Marianne Vos takes a frantic opening stage win at the Tour de France Femmes
Marianne Vos won a brilliant opening stage of the Tour de France Femmes on the back of perfect work by her Visma | Lease a Bike team, and takes the yellow jersey.

Marianne Vos (Visma | Lease a Bike) won the opening stage of the Tour de France Femmes avec Zwift from a small group sprint in Plumelec on Saturday evening.
Vos’s team dominated the final 5km, putting a huge effort into leading out Vos for the uphill finish. The team ran out of riders early on, and their GC favourite rode away from the bunch and seemed certain to become the first French woman to wear the leader’s yellow jersey. However, she ran out of steam and was closed down by Kim Le Court (AG Insurance-Soudal).
Vos was on her wheel, though, coming over the top in the final metres to take the stage and the leader’s yellow jersey. Le Court was second, while Ferrand-Prevot held on for third.
The win came on the back of a huge effort from her team which led the bunch from around five kilometres out.
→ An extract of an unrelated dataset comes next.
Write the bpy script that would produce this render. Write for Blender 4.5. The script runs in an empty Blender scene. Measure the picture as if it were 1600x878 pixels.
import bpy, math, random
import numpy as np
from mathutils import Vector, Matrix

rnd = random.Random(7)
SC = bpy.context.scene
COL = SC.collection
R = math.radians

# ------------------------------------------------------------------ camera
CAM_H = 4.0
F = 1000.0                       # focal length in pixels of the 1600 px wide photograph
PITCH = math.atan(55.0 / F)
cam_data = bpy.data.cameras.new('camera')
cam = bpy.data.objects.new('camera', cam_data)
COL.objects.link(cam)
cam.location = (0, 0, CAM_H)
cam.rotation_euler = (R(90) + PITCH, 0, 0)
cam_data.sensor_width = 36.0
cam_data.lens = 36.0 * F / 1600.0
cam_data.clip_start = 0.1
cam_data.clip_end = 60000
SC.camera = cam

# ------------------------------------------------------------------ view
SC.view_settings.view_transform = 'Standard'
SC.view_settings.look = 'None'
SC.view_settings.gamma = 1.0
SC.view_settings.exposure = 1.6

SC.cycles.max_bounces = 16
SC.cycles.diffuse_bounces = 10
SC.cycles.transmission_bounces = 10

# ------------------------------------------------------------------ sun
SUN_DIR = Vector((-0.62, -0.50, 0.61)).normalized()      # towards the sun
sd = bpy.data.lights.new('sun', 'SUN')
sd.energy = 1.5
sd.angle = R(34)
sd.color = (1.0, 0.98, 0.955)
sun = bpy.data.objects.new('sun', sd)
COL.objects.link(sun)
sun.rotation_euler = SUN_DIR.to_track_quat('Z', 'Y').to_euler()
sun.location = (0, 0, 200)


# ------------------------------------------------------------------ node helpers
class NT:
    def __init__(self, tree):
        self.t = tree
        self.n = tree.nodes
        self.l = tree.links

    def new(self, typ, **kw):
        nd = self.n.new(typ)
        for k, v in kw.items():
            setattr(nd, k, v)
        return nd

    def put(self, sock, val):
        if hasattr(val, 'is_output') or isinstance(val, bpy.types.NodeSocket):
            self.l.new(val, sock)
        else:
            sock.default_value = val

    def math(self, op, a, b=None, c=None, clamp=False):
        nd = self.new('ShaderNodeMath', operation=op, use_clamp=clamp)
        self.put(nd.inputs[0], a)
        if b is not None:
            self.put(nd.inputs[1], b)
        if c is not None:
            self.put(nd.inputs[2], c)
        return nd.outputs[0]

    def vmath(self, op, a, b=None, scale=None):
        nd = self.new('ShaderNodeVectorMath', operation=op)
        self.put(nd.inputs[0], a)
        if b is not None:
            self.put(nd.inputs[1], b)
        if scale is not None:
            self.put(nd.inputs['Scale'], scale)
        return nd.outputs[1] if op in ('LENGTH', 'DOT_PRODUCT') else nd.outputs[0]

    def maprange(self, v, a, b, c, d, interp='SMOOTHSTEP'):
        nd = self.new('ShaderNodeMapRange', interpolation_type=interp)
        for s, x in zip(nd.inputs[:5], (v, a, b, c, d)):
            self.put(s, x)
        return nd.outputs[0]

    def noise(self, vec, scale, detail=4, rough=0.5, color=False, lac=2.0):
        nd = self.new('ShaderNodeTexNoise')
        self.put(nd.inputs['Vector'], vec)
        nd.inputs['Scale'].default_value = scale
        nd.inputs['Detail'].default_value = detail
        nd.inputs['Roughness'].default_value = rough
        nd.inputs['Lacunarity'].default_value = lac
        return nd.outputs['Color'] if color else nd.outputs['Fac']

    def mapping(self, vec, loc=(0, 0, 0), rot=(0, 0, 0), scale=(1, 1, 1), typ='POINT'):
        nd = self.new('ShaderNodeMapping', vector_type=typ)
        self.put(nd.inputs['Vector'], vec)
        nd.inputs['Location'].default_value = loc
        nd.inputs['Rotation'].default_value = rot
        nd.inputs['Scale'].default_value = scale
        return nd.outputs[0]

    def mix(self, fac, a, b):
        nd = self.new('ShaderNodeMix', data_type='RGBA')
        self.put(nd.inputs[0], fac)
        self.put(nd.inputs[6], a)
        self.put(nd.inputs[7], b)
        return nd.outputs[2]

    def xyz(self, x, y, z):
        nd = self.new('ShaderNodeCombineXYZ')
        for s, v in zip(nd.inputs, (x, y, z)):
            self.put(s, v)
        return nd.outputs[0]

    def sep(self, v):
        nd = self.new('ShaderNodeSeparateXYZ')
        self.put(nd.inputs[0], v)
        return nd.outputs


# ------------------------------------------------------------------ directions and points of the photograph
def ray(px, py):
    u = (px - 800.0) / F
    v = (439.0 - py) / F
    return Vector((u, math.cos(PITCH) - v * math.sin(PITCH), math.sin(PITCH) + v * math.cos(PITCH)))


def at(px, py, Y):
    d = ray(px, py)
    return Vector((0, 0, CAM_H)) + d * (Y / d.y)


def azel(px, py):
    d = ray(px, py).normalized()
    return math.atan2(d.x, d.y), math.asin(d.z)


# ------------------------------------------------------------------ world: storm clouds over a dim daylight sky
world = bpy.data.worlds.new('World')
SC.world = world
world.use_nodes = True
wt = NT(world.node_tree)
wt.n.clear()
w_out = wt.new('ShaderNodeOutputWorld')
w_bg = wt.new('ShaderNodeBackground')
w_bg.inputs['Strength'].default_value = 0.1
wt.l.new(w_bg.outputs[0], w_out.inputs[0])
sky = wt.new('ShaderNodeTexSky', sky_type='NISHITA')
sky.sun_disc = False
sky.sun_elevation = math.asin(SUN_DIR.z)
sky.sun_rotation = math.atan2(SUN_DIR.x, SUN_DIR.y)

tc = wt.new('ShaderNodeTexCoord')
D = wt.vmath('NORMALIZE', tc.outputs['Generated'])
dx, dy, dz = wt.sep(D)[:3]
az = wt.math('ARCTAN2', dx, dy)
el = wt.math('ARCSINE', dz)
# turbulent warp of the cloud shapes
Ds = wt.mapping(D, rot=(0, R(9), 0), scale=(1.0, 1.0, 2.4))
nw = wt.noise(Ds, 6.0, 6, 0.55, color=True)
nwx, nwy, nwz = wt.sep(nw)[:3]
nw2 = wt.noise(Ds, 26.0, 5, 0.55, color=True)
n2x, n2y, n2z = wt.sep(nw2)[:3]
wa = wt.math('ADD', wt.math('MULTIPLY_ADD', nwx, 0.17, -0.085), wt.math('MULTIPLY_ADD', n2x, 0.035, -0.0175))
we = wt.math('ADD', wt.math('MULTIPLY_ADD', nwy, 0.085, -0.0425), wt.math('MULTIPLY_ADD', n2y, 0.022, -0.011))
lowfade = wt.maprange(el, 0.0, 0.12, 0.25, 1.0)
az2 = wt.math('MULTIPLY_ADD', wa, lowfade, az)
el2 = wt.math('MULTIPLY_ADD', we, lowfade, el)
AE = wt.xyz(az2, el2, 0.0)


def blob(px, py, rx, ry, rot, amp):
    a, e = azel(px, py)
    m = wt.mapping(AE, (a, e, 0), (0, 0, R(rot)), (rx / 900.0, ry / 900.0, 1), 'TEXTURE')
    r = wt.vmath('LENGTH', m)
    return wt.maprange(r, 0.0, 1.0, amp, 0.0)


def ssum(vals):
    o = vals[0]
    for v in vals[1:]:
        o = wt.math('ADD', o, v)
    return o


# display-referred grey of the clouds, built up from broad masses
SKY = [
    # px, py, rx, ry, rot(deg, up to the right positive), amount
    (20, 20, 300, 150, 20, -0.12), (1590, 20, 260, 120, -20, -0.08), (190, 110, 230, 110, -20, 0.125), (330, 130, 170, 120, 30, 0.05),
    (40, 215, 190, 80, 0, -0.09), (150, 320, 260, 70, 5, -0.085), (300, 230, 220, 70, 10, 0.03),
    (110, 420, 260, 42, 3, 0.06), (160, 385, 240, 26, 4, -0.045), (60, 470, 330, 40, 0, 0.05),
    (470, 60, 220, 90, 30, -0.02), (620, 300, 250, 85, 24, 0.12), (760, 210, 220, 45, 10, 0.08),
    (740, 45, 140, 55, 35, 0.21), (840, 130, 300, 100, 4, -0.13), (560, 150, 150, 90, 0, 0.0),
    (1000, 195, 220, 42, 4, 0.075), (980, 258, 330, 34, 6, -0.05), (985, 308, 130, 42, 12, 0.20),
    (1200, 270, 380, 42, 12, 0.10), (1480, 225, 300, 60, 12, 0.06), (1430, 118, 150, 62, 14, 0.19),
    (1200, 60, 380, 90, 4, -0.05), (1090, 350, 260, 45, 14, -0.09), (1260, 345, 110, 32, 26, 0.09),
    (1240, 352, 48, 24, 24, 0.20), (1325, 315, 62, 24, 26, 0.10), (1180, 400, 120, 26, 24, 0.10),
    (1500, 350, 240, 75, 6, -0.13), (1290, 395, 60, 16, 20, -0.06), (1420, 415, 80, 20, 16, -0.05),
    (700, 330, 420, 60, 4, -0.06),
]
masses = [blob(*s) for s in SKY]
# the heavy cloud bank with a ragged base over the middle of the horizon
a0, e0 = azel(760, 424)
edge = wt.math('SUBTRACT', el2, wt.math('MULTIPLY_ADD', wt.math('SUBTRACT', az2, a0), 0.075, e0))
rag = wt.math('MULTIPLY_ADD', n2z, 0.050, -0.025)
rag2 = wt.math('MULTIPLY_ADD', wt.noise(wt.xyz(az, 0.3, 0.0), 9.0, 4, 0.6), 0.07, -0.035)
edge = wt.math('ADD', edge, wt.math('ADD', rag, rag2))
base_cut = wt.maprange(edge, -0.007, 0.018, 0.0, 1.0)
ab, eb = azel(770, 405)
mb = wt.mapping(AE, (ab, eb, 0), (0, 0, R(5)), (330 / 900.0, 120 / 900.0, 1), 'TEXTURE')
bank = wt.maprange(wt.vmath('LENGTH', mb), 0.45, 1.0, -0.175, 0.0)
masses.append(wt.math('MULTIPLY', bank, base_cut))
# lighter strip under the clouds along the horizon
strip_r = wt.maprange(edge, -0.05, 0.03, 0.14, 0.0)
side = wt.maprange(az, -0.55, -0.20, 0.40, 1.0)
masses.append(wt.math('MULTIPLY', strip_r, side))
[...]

Ferrand-Prevot was chased up the climb by Anna van der Breggen (SD Worx-Protome) but when the Dutch woman faced, Ferrand-Prevot had a gap. And her victory seemed assured.
Though she didn’t win, the French woman now leads her general classification rivals, with defending champion, Kasia Niewiadoma (Canyon//SRAM-zondacrytpo) four seconds down, and favourite Demi Vollering (FDJ-SUEZ) a further three seconds back.
How it unfolded
The fourth edition of the Tour de France avec Zwift kicked off in style with a very short and very sharp opening stage between Vannes and Plumelec in one of France’s cycling heartlands, Brittany, in the far north-west.
Only 78.8km, the route headed inland and north to the finish town, taking on a single fourth-category climb en route before entering a closing circuit for two laps of 13.7km around Plumelec. The final was likely to be one for the puncheurs, replicating the GP Morbihan one-day race, the closing 1.8km averaged more than 6% all the way to the line.
The day didn’t start too well, with a small crash taking out some riders and delaying the start, the bunch held at kilometre zero as opposed to rolling through because of the stage’s short distance.
Once on the move, attacks came immediately, Laura Tomasi (Laboral Kutxa-Fundación Euskadi) getting a few seconds lead before being joined by Maud Reijnbeek (VolkerWessels), though the pair weren’t given much space at all. With 22km done and the gap at only 25 seconds, Rijnbeek decided to go it alone, and the Italian was caught.
Rijnbeek took 25 seconds over the top of the day’s first classified climb, the Côte de Botségalo, winning two points for the polka-dot jersey, but the peloton was soon breathing down her neck and she was caught. The race then settled until, about 36km from the line, on the approach to the closing circuit, the pace lifted.
On the run into Plumelec and the intermediate sprint, which came on the first passing of the finish line, a crash took down Marlen Reusser and Liane Lippert. The two Movistar riders were favourites for the overall classification and the day’s stage respectively, but Reusser, who had been suffering from illness prior to the race, was unable to get back on, eventually abandoning the race.
Looking for points in the green jersey classification, Lorena Wiebes (SD Worx-Protime) crossed the line first with Franziska Koch (Picnic-PostNL) on her wheel, the German looking to launch an attack. The pair were soon caught, but the race entered a new, more dynamic phase, Koch’s team mate Francesca Barale getting up the road, though not for long.
Mountains points were available on the second time up the climb to the finish line, where Elise Chabbey (FDJ-SUEZ) took maximum points on the third category climb, putting her in the polkadot jersey at the end of the day. The Swiss rider carried on over the top, leading a small group up the road, initiating a flurry of attacks, Dominka Włodarczyk (UAE Team ADQ) and Koch each getting small gaps on the SD Worx-Protime led bunch.
With the attacks under control, it was time for Visma | Lease a bike to take control in the final five kilometres.